I mean, if you advertise in local magazines, people who don’t know your work might come.
It doesn’t bother me because that’s kind of what I do generally: leave something out in public. And then for people to find and discover it as something that it actually isn’t. I won’t have a problem if people come, and I won’t have a problem if they’re disappointed.
Your Obvious Plant work is very lighthearted, and it’s not meant to be taken seriously. But do you sometimes feel like when you’re making these fake things and presenting them as real that you’re contributing to a culture where people are falling for fake things online?
Yeah, that has occurred to me. The whole idea of Obvious Plant is to make the world more weird. So the idea is to make things a little more surreal in people’s everyday lives — give them a good laugh, like while they’re grocery shopping or doing something really boring. I really do enjoy when people online are tricked into thinking something is real. That’s fun for me because that means I did my job right.
But in the end, I don’t want to contribute to a bad fake news society. I put my label on everything so someone will point out that this is fake.

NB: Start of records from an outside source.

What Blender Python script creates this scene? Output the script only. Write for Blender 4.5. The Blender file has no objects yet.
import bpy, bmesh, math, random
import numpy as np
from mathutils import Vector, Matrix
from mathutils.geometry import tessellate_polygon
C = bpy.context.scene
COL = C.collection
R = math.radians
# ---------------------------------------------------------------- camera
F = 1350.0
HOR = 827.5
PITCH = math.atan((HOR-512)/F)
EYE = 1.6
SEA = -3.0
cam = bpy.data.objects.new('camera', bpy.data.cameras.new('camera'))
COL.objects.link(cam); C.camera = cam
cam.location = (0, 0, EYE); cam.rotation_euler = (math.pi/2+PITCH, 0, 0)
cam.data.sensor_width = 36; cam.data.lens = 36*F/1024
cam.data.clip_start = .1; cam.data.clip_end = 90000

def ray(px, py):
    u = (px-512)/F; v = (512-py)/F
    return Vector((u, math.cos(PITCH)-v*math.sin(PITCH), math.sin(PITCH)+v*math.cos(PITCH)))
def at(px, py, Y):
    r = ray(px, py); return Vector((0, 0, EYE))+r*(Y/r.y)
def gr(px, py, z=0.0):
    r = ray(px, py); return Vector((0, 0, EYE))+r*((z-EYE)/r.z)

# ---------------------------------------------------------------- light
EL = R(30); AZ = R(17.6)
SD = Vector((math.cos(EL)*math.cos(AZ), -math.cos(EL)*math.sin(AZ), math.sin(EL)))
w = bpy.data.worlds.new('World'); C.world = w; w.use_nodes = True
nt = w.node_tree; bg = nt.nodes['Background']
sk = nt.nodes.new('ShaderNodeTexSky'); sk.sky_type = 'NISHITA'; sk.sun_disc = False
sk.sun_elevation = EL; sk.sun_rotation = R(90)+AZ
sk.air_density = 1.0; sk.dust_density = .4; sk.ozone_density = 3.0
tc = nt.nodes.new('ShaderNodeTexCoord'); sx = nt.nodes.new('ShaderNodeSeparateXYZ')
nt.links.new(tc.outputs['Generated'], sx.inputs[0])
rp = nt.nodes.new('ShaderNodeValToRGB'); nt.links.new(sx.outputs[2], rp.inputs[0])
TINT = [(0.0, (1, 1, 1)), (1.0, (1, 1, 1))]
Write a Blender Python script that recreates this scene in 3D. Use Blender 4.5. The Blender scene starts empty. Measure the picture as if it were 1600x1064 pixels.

I want people to be in on the joke that these things that I’m creating are fake. And so people who know me and follow me are in on the joke, and they get to visualize along with me that someone is finding this in the real world. And then on the back of the package, like someone finds it in the store. I write something like, “This product is not real, nothing is real.” So if someone looks at it hard enough, they’ll realize that it’s not real.
The Museum of Toys ran from March 1st to March 17th 2019 at 2270 Venice Boulevard in Los Angeles. Tickets were $10.